細野 3つ目が「ライブ感の醸成」。ライブ感とは同時代性、共有、愛着の3つがポイントかなと思っています。

戦略3:ライブ感の醸成

 もうちょっと詳しく説明しますと、ライブ感とは「同時に体験し共有でき、一体感を強化し、作品・IPへの愛着を高めるもの/こと」と定義してみました。これだけだとわからないと思うので、事例を挙げていこうと思います。

ライブ感とは?

 バルス祭りってみなさん聞いたことありますか? 最近、ジブリ作品が若者に観られなくなっているのでは、という記事を読んだので、どうかなと思ったのですが。

 これは『天空の城ラピュタ』という作品のクライマックスに出てくる「バルス」という合言葉を叫ぶタイミングでTwitterでも「バルス」と書き込むというもので、調べると2011年に当時のツイート量の世界新記録を叩き出しているようです。

 それ以降、金曜ロードショーで放送されるたびに「バルス祭り」というかたちで盛り上がりました。2022年8月にもこのバルス祭りが実施されましたが、サーバーも落ちずに保ったということで、Twitter Japanは「今回も耐えられた」とツイートしています。

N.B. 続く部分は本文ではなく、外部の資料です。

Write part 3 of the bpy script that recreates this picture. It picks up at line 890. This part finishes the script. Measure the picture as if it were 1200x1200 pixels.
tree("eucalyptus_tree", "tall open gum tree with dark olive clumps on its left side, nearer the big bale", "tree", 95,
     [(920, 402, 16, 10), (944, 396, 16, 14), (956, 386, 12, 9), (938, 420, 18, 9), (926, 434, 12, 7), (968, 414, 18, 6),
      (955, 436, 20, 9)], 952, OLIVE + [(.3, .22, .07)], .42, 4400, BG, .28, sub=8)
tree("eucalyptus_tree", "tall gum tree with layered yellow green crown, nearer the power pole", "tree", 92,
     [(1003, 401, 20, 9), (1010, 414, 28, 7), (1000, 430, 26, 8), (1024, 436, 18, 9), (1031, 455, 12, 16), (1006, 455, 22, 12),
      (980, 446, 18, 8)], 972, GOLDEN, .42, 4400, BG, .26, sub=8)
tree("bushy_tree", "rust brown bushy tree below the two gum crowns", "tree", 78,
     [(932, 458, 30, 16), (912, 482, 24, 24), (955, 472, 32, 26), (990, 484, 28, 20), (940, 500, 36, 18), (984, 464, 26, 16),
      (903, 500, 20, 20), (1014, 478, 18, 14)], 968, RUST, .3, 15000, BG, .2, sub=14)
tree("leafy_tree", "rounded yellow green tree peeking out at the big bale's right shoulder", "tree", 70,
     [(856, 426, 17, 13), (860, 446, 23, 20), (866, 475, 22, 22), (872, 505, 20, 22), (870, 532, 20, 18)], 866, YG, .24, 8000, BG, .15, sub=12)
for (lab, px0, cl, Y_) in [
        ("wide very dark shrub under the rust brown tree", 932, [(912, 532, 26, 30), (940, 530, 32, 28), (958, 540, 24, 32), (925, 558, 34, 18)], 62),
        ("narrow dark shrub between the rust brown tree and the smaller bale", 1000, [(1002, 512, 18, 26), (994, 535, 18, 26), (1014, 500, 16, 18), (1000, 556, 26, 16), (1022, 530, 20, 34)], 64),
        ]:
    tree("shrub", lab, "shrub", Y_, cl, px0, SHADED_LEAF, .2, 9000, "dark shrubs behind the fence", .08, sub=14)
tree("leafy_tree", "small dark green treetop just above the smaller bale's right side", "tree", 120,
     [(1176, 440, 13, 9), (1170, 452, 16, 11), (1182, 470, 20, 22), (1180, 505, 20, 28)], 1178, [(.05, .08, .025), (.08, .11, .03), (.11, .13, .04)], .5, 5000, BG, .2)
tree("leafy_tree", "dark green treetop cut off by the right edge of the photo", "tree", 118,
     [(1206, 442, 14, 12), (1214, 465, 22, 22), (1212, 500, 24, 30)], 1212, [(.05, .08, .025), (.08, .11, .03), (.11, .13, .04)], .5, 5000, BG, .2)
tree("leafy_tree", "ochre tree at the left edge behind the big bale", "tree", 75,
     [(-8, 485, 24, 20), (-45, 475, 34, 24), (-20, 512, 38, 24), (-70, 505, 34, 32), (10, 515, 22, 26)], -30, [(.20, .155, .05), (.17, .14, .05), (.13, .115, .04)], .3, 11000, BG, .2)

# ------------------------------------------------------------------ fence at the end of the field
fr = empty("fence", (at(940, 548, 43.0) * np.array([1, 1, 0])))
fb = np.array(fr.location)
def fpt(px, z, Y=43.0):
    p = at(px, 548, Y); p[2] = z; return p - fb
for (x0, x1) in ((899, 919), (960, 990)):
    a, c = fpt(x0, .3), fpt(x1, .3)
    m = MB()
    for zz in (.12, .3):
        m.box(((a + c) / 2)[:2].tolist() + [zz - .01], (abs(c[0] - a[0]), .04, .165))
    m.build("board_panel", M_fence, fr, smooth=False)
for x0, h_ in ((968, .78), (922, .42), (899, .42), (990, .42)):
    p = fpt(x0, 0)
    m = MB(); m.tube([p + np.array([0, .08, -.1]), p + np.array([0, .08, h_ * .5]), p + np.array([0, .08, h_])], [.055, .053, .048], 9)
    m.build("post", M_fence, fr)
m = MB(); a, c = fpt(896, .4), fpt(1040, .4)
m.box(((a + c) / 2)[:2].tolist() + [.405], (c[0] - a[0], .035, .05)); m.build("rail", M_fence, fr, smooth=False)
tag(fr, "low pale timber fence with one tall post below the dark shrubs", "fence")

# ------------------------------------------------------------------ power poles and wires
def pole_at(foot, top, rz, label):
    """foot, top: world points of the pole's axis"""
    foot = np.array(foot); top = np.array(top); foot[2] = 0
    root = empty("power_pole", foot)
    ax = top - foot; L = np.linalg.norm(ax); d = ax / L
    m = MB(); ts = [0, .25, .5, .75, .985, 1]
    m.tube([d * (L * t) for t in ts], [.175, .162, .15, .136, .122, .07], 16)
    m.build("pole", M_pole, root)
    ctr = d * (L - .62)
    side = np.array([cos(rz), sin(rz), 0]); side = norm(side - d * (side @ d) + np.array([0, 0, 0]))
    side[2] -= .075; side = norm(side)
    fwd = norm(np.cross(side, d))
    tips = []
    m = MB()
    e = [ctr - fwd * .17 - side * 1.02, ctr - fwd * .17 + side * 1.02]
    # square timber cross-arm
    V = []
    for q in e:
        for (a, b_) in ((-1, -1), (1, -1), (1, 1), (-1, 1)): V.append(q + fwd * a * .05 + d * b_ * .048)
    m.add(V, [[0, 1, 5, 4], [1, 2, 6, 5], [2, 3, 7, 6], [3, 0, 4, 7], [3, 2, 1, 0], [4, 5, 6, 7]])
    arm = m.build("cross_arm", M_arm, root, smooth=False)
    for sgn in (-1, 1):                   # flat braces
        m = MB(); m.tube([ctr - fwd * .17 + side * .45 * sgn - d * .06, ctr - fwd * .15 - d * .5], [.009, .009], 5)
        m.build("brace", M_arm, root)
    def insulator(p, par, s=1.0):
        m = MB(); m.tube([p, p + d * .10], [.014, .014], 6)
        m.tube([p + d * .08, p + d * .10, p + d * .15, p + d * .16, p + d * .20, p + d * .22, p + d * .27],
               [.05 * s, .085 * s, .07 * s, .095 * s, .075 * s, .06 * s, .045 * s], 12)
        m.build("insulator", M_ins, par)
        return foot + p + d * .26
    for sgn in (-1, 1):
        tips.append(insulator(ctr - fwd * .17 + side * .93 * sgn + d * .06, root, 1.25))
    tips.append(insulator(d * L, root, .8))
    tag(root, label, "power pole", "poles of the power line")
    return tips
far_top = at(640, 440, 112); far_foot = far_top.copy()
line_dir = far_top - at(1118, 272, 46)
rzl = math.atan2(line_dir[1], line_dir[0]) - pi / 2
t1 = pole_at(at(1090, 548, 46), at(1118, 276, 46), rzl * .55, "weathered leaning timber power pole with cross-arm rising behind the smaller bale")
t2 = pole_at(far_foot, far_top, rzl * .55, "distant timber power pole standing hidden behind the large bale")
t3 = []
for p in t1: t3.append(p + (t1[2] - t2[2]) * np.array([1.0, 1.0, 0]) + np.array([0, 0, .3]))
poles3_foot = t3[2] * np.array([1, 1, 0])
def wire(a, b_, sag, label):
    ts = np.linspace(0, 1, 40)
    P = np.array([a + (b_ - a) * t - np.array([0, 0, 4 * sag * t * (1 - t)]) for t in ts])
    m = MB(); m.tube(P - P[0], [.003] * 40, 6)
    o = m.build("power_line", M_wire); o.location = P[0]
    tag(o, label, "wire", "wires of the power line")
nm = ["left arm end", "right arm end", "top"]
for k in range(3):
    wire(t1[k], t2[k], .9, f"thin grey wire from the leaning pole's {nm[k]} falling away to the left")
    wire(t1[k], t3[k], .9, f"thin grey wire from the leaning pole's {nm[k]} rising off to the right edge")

 このバルス祭りの動きを見ながら私は『「ラピュタ」なんか、みんなもう何十回も見てるじゃん』と思っていたのですが、同じタイミングで体験する、そして共有するということがすごく大事なのだなと実感できた出来事でした。

 これに関連することで、最近は結構TVの復権があるのかなと思っていまして。直近だと大河ドラマの『鎌倉殿の13人』や『水星の魔女』といった作品が、TVで放送されるたびにトレンドに上がっています。奇しくも同じ日曜日に放送されているのですが、この2作品がトレンドの取り合いみたいなことをやっているわけです。

 「同時に体験して(同時代性)、それをみんなでシェアして(共有)、さらに作品への愛につながっていく(愛着)」という、これはまさに先ほど挙げたキーワードを体現していると感じています。

 TVって一時期オワコンだとか「誰も見てないよ」なんてことも言われて、メディア界ではかなり「終わったもの」みたいな流れもあったのですが、じつは「みんなが持っているインフラで同じものを体験できる」という意味では、非常に貴重というか、まだまだパワーを持っていますし、今後もすごく大事なのでは。